Thursday’s meeting comes after criticism of the city’s initial response to a string of shootings including a Labor Day incident in which a bystander was shot in the leg on E Union and the Friday, September 14th incident in which a 38-year-old 25th Ave S resident was shot and killed. In response, SPD vowed to increase officers on patrol and put SWAT and K9 units on the streets of the Central District. Activist groups including Black Lives Matter Seattle-King County decried the decision to put more SWAT officers and not more outreach workers on Central Area streets.

Mayor Jenny Durkan has since pledged $7 million in spending on youth violence programs in her new budget proposal. Activists are asking the mayor to focus the money on restoring the Youth Violence Prevention Initiative with its outreach workers in South Seattle, West Seattle, and the Central District.

Thursday night at the EastPAC meeting held on the Seattle University campus, a number of city officials were in attendance, including Seattle City Council member Lorena Gonzalez, Ted Virdone, policy analyst on the staff of Kshama Sawant, , and two members of the mayor’s staff.

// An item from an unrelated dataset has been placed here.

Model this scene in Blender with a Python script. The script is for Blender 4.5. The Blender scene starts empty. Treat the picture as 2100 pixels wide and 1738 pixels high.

Mayor Durkan was unable to attend due to prior commitments while SPD Chief Carmen Best was at a Seattle Urban League awards event held at the Northwest African American Museum.

SPD representatives at the meeting had a different message than the August’s EastPAC meeting in which Deputy Chief Marc Garth-Green said the department’s was putting more officers on the street.

“We’re not going to police our way out of this problem,” SPD East Precinct Commander Bryan Grenon said Thursday night. “We’re going to go after the source, we’re going to arrest these people that are committing the crimes, but for us to truly end this cycle of violence in the long term is really the wrap-around services that really empower the youth.”

The idea of encouraging the youth to find their own paths as a way to prevent violence was a theme throughout the meeting.

SPD stressed to the residents in attendance that very few people have the mental fortitude to shoot someone, so there aren’t many shooters in the area.

“There’s lots of people that are in gangs, there’s only a few that have the gumption to shoot at other people,” Zwaschka said. “We want the people who shoot guns and shoot at other people, that’s where we focus most of our resources and most of our attention, and when they get those people in jail, usually the shootings subside.”

However, Zwaschka did note later that that the percentage of gang-affiliated people willing to shoot does appear to be rising.

SPD has offered no updates on a possible “person of interest” taken into custody on separate charges in Federal Way who police say is believed to be connected to the deadly shooting.

Members of the audience asked about the motivations for these shootings, but the SPD officers in attendance could not provide an answer to the question, saying only that most of these violent crimes are between different regional gangs. SPD added that the violence is not centered in Capitol Hill and the Central District, but, instead, it spreads to cities south of Seattle.

“This is a King County in total challenge,” Grenon said. “We’ve got various groups that are having a beef, I guess for the lack of a better word, and they live across city boundaries, so you’ll have incidents in Federal Way, in Kent, in Tukwila.”